Jot down the questions each life plan is asking you. This might be:

    • Do I have what it takes to do this?

    • Is my idea good enough?

    • Will this work be meaningful?

    • Will this plan be profitable?

Share these ideas with two to five other people who can give you their feedback and ideas.

Once you’ve solidified your life plans, choose one plan to start working on. Remember that this is just one plan you’re prototyping – you’re not fixed on this plan for the rest of your life.  

Lesson 8: Build prototypes of your life plan

Once you have a life plan, start by building different prototypes that explore the questions you have about your plan.

This doesn’t mean right jumping into the career you’ve drawn up in your life plan. After all, there is a chance that this life plan isn’t right for you at the end of the day.

 

Prototyping could mean first conducting a ‘Life Design Interview’ with someone who has the life you want.

Reach out to friends of friends who are working in your desired industry and ask them questions over a cup of coffee. Learn about what the pain points are, and what their job actually looks like day to day.

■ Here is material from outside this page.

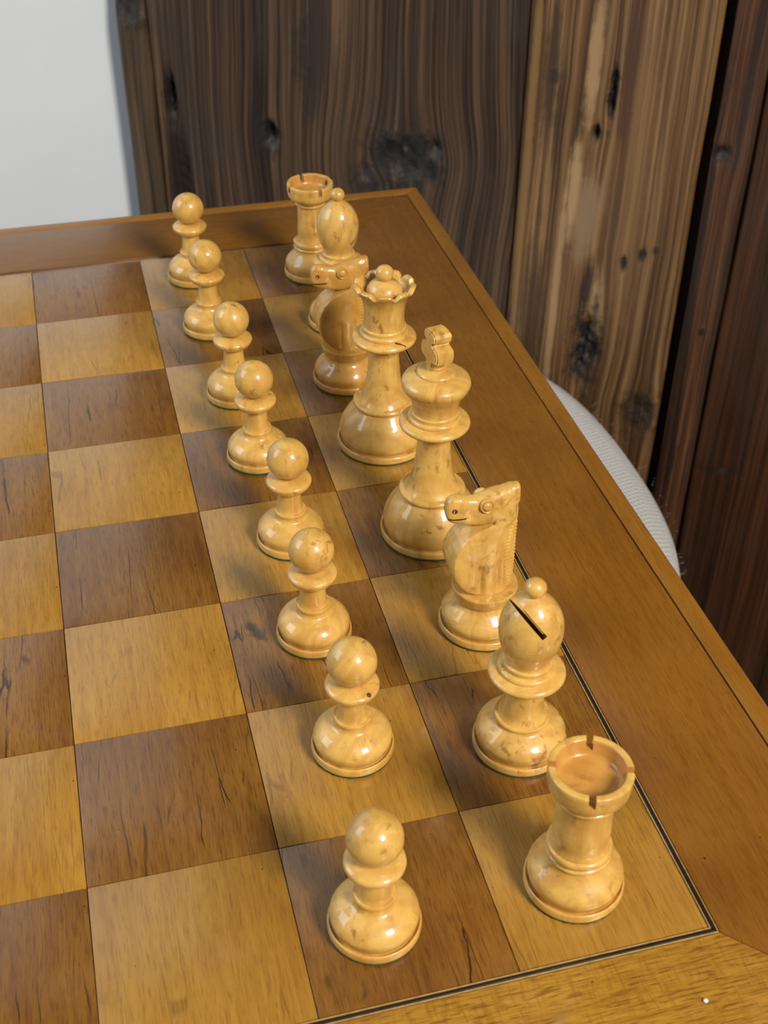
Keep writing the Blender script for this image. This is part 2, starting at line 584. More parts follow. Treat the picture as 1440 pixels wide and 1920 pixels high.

If you’re at the start of your career, consider taking a short-term internship to learn about the industry for yourself.

 

Try brainstorming with four to six people to create a well-designed life plan prototype together.

    • Encourage all ideas in brainstorming, no matter how wild. Brainstorming is quantity over quality.

    • Build on the ideas others have shared.

    • Vote on the best ideas.

Lesson 9: Experiencing failure is part of the process.

Failure is something fundamentally unavoidable. It can hold us back from so many experiences and twist the way we perceive other people’s lives.

Prototyping your ideal life will mean that you actually fail more often, through small learning experiences.

Often, you’ll find that exploring your life prototypes don’t get you to where you want to be. Maybe you’re rejected from a job because you don’t have enough experience, or you end up finding the work in your field of interest is actually extremely tedious.

It’s important to remember that by taking the leap to design your life, you cannot be a failure.

By choosing to continually design your life, you are constantly making progress and the small failures along the way are simply experiences you can learn from.

Write down your failures and categorize them into mistakes, weaknesses and growth opportunities.

In each of category of failure, there are insights you can gain from the experience that can help you improve for next time.

Conclusion

Since writing the book, Bill Burnett and Dave Evans have gone on to create a ‘Designing Your Life’ movement, with a website that offers coaching and workshops, as well as a resources page with worksheets for the exercises summarized above. They have also released two further books – Designing your New Work Life and the Designing Your Life Workbook, all fantastic resources to help you on your quest.

Designing your life isn’t going to be easy. It’s a daunting, uncomfortable process and it will challenge you to move past your limiting beliefs and fears.

But remember that this is also an incredibly exciting path towards re-shaping your life. You are taking your very first step towards creating a life you truly want.